Le militarisme prussien eut une nouvelle et longue période de décadence après 1815, sous les règnes pacifiques de Frédéric-Guillaume III et de Frédéric-Guillaume IV. Son déclin fut surtout visible au moment de l’humiliante convention d’Olmütz. Il était réservé à Guillaume Ier de renouer la chaîne, brisée à la mort de Frédéric II, des grands souverains militaires de la dynastie des Hohenzollern. Non pas qu’il fût doué lui-même des talens d’un général en chef ; il n’était qu’un soldat, mais il possédait une qualité plus précieuse chez un roi que l’art de commander une armée, celle de connaître les hommes et de bien choisir les outils les plus propres à exécuter les desseins qu’il avait approuvés.
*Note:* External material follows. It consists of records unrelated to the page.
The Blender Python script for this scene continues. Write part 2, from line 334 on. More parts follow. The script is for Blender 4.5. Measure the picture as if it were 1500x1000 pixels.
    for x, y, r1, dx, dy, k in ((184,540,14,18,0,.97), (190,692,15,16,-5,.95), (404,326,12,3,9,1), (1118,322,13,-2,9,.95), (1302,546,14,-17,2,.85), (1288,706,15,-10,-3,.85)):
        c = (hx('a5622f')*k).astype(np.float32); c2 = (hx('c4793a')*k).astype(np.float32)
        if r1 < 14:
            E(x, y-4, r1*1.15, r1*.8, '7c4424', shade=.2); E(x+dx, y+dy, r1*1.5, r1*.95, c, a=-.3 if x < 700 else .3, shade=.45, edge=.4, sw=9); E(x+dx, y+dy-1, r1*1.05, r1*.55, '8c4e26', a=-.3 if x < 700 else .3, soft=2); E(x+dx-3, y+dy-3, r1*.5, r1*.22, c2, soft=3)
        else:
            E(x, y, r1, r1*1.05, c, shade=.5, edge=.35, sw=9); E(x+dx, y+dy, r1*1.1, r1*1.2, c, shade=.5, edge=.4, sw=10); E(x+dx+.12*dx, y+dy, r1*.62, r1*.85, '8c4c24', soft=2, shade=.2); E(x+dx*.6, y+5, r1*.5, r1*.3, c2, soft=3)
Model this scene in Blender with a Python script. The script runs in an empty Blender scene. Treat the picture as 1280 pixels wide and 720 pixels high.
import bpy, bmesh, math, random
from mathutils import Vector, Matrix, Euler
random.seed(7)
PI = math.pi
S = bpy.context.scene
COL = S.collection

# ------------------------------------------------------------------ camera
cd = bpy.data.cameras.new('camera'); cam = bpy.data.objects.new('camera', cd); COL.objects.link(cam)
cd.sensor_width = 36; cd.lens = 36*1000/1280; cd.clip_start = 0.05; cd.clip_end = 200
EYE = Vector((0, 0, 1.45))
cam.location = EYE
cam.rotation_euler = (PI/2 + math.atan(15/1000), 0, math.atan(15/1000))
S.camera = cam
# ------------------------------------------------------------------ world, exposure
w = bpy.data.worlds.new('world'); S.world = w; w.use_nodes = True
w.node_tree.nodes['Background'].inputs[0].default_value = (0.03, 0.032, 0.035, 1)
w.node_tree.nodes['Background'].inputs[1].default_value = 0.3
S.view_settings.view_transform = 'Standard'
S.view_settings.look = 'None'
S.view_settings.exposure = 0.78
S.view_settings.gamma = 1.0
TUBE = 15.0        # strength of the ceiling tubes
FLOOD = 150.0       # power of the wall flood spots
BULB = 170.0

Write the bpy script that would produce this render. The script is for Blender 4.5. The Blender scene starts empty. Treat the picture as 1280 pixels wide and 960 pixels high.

Après avoir appelé Bismarck à la présidence du ministère prussien, en lui laissant carte blanche pour diriger la politique audacieuse qui devait fonder la grandeur de la maison royale de Prusse sur l’unification de l’Allemagne, Guillaume Ier lui donna deux collaborateurs indispensables, le général de Roon, le réorganisateur de l’armée, et le général de Moltke, chef du grand état-major. Sans inventer, à proprement parler, de stratégie nouvelle, le futur maréchal s’est inspiré si bien des leçons de Frédéric II et des exemples de Napoléon qu’il est devenu à son tour un maître dans l’art de la guerre.

Quant au militarisme prussien ou, en d’autres termes, quant à la caste militaire, les victoires de 1866 et de 1870 lui ont tourné la tête : elle s’est habituée à se considérer comme la personnification de la nation elle-même. Jamais elle n’a été plus puissante ni plus impérieuse que sous le régime imposé par la Prusse à l’Allemagne. Malheur à qui osait critiquer l’armée, disputer le haut du pavé à un officier ou s’opposer au bon plaisir d’un chef de corps ! La mésaventure récente des bourgeois de Saverne nous a prouvé que les militaires allemands pouvaient tout se permettre : l’opinion publique en effet s’est prononcée finalement en leur faveur, malgré les protestations, bientôt réduites au silence, du Reichstag.